Le Christ est l’Époux de l’Église, son Épouse. L’Esprit Saint donne la grâce, à ceux et à celles que le Père choisit, d’aimer Jésus comme Époux. (Il est remarquable que Jean de la Croix, en désignant les épousailles de « l’âme », en ait décrit la possibilité pour l’être masculin). L’amour envers l’Époux au nom et en vertu de l’Église, l’Épouse, caractérise le célibat consacré dans la vie religieuse ainsi que dans la vie des candidats au sacerdoce. De surcroît, par l’ordination sacramentelle au ministère, le prêtre aimera l’Église comme Jésus, l’Époux, aime son Épouse. C’est la grâce que Dieu confère à l’évêque (toujours choisi, dans les Églises orthodoxe et catholique, parmi les hommes qui ont voué le célibat) et aussi, dans la tradition latine de l’Église, à tous les prêtres, collaborateurs des évêques dans le sacerdoce ministériel.

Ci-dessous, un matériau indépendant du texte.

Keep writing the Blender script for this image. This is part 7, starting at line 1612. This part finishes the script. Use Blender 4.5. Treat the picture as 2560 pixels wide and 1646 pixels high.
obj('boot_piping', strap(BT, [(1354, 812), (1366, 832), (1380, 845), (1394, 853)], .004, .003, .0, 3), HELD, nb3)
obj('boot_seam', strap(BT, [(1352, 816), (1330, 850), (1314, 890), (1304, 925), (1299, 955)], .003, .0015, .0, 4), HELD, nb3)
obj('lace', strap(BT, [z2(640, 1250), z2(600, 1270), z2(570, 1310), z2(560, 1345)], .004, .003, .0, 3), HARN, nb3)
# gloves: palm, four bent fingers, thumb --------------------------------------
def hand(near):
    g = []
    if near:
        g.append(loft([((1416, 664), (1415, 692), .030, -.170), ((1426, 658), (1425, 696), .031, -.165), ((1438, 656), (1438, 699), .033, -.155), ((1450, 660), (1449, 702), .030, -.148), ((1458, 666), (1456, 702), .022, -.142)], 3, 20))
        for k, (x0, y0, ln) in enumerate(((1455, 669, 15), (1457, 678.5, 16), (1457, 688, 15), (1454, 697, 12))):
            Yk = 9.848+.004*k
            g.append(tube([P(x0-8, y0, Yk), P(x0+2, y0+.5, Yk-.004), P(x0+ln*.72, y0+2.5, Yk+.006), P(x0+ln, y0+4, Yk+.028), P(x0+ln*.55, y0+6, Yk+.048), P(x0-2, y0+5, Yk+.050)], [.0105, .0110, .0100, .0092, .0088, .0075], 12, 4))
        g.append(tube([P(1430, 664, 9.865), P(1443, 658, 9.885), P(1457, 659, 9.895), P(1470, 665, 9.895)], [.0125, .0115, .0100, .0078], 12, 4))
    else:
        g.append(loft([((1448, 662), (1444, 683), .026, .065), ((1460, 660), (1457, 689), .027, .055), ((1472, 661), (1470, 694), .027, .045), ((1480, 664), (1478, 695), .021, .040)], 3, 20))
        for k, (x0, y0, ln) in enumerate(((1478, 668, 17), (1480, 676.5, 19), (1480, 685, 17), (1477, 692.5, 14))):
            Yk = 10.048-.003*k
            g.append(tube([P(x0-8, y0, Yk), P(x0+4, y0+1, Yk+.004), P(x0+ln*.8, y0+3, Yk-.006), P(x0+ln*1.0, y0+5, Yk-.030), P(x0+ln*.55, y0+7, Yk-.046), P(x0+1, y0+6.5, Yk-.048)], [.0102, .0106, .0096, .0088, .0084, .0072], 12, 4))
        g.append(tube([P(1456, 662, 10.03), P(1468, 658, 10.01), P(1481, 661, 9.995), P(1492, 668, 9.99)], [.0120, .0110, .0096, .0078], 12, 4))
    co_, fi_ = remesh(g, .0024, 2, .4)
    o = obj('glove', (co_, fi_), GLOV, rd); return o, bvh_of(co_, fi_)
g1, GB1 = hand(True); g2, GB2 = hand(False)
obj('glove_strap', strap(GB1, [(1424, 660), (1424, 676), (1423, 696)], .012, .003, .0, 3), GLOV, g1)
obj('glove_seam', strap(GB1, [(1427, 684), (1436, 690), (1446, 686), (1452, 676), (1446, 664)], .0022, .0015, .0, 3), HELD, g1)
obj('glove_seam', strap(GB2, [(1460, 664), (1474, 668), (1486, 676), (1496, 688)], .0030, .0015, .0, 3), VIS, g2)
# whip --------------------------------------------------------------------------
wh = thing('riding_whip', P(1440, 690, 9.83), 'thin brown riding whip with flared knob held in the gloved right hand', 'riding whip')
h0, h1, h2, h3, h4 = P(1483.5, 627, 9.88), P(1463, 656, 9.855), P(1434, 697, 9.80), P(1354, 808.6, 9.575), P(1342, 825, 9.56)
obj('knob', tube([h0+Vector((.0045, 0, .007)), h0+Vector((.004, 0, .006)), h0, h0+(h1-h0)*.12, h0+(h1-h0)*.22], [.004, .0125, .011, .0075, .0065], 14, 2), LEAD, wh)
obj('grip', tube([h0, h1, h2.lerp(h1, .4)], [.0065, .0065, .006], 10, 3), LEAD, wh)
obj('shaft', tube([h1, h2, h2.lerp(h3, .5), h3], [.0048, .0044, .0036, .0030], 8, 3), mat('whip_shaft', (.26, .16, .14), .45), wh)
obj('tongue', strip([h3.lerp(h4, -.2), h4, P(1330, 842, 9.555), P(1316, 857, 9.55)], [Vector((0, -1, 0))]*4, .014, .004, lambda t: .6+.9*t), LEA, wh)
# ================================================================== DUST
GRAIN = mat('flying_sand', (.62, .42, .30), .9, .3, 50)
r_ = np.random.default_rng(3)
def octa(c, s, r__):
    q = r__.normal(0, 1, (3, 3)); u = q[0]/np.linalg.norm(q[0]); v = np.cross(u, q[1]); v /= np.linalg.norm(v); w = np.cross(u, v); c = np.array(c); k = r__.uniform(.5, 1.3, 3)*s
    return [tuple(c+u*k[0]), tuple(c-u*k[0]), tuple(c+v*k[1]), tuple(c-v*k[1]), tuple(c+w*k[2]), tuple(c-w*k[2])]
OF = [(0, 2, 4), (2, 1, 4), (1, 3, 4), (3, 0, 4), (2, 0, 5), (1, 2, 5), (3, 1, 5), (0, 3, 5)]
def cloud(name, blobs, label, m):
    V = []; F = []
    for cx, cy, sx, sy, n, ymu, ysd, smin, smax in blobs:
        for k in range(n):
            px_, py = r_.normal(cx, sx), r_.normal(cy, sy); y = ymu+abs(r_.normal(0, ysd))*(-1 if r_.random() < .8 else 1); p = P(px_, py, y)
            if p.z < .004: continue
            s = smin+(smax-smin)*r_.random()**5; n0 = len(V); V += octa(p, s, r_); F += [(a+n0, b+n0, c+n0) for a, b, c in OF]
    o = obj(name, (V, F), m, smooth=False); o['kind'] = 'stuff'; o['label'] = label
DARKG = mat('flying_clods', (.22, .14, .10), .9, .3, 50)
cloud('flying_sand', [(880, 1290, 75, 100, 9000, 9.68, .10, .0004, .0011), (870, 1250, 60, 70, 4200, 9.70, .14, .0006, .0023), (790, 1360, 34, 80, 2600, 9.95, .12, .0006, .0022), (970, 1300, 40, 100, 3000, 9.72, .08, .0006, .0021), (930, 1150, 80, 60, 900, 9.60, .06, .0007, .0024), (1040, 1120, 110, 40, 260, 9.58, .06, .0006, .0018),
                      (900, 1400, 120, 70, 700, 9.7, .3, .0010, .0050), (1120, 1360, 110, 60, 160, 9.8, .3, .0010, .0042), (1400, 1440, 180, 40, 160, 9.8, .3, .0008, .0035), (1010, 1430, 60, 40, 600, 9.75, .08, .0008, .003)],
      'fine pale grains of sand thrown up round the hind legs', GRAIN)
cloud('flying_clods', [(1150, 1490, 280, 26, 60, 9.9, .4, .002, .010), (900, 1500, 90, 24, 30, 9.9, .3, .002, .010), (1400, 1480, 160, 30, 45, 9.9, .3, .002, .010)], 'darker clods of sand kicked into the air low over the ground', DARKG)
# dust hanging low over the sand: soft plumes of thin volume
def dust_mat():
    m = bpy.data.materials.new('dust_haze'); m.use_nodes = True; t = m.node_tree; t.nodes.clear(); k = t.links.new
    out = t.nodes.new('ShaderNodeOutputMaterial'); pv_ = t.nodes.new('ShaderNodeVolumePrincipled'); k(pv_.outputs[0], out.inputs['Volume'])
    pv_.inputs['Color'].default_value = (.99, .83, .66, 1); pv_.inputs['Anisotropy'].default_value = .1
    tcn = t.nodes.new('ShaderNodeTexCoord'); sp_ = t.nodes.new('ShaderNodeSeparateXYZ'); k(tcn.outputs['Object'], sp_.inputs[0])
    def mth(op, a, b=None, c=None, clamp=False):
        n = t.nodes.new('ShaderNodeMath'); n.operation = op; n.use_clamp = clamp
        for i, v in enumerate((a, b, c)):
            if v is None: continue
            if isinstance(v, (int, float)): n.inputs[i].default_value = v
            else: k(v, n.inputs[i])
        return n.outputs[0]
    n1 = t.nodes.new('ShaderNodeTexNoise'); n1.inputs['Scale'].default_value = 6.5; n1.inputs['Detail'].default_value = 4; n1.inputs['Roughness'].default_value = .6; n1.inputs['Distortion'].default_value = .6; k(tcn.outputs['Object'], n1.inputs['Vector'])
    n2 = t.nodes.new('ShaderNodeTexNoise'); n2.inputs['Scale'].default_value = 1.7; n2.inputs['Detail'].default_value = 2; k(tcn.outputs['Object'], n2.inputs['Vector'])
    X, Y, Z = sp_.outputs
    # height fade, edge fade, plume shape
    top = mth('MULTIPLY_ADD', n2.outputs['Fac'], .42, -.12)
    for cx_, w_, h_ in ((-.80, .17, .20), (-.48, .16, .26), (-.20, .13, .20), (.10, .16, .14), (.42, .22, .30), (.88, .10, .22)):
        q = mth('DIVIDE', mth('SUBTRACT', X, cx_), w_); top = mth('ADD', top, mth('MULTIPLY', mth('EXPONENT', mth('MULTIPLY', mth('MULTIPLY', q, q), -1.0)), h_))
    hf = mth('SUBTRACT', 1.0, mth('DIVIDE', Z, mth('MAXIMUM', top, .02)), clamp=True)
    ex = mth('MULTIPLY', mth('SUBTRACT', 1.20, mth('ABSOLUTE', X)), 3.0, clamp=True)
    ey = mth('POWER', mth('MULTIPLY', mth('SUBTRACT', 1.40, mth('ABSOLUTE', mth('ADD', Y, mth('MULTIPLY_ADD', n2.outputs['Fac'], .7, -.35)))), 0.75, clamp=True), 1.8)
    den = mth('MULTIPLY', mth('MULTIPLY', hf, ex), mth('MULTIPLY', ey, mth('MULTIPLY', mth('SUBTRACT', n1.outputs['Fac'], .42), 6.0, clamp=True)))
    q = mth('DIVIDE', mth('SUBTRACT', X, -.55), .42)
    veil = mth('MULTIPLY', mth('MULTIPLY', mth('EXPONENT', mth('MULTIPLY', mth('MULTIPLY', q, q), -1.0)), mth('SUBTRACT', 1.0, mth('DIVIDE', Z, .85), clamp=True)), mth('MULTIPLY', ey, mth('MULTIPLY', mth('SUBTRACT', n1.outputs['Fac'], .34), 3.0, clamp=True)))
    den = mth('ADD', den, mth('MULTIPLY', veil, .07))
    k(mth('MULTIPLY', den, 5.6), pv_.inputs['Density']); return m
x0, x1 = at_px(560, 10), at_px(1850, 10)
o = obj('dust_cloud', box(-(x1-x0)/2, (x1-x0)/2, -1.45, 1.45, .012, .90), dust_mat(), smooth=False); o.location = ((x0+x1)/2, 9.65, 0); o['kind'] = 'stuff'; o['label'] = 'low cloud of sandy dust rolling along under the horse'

En même temps, aucun prêtre n’est l’Époux, dont il signifie cependant la venue effective, et il n’est pas davantage l’Épouse, qu’il conduit inlassablement à l’Unique. Les paroles de Jean, dans le quatrième évangile, transmettent, avant même l’acte sacerdotal du Christ en croix, une bouleversante spiritualité en faveur des prêtres, faite d’amitié envers le Christ Jésus, l’Ami souverain, dans l’attention aux personnes que celui-ci attire à lui : « Qui a l’épouse est l’époux ; mais l’ami de l’époux, qui se tient là et qui l’entend, est ravi à la voix de l’époux » (Jn 3, 29).

Le prêtre est « face » à l’Église, comme le Christ Époux est face à l’Épouse. Le prêtre est « dans » l’Église, comme le Christ est la Tête du Corps. Il « agit en la personne du Christ Tête », c’est-à-dire, ajoute Pastores dabo vobis, qu’il agit comme serviteur (cf. n° 16). Si la représentation sacramentelle du Christ Époux nous a conduit à évoquer l’amitié du prêtre à l’égard de son Seigneur et des personnes rencontrées, la seule et même représentation du Christ Tête impose la mention du service ministériel, de la diakonie. Celle-ci, typique du sacrement de l’Ordre, est fondamentale. C’est d’ailleurs en partant d’elle que Jésus lui-même donne à ses disciples la grâce de son amitié : « Je ne vous appelle plus serviteurs, car le serviteur ignore ce que fait son maître ; je vous appelle amis, car tout ce que j’ai appris de mon Père, je vous l’ai fait connaître » (Jn 15, 15).

La Contemplatio ad amorem (Ex. spir. nos 230-237) célèbre la communication mutuelle de l’Amant à l’Aimé et de l’Aimé à l’Amant, qui se donnent l’un à l’autre autant qu’ils le peuvent, avec ce qu’ils possèdent. Les Exercices spirituels relatent par ailleurs les relations du masculin et du féminin : le Christ ressuscité apparaissant à Notre-Dame, les fidèles apprenant le sens de l’Église leur Mère. La contemplation susdite comporte l’expérience sponsale autant qu’elle met en œuvre celle de la filiation et de l’amitié (dilectio), – c’est-à-dire, la relation de l’être humain au Père, par le Fils, dans l’Esprit. Au cœur de l’échange d’amour le plus intime, chacun sait qu’il se trouve face à son Créateur et Seigneur et qu’il lui doit, dans la louange, le respect et le service (Ex. spir. n° 23). Le recours permanent d’Ignace de Loyola à l’attitude et à l’agir du serviteur entré dans l’amitié de son maître illustre bien le ministère et la vie spirituelle du prêtre.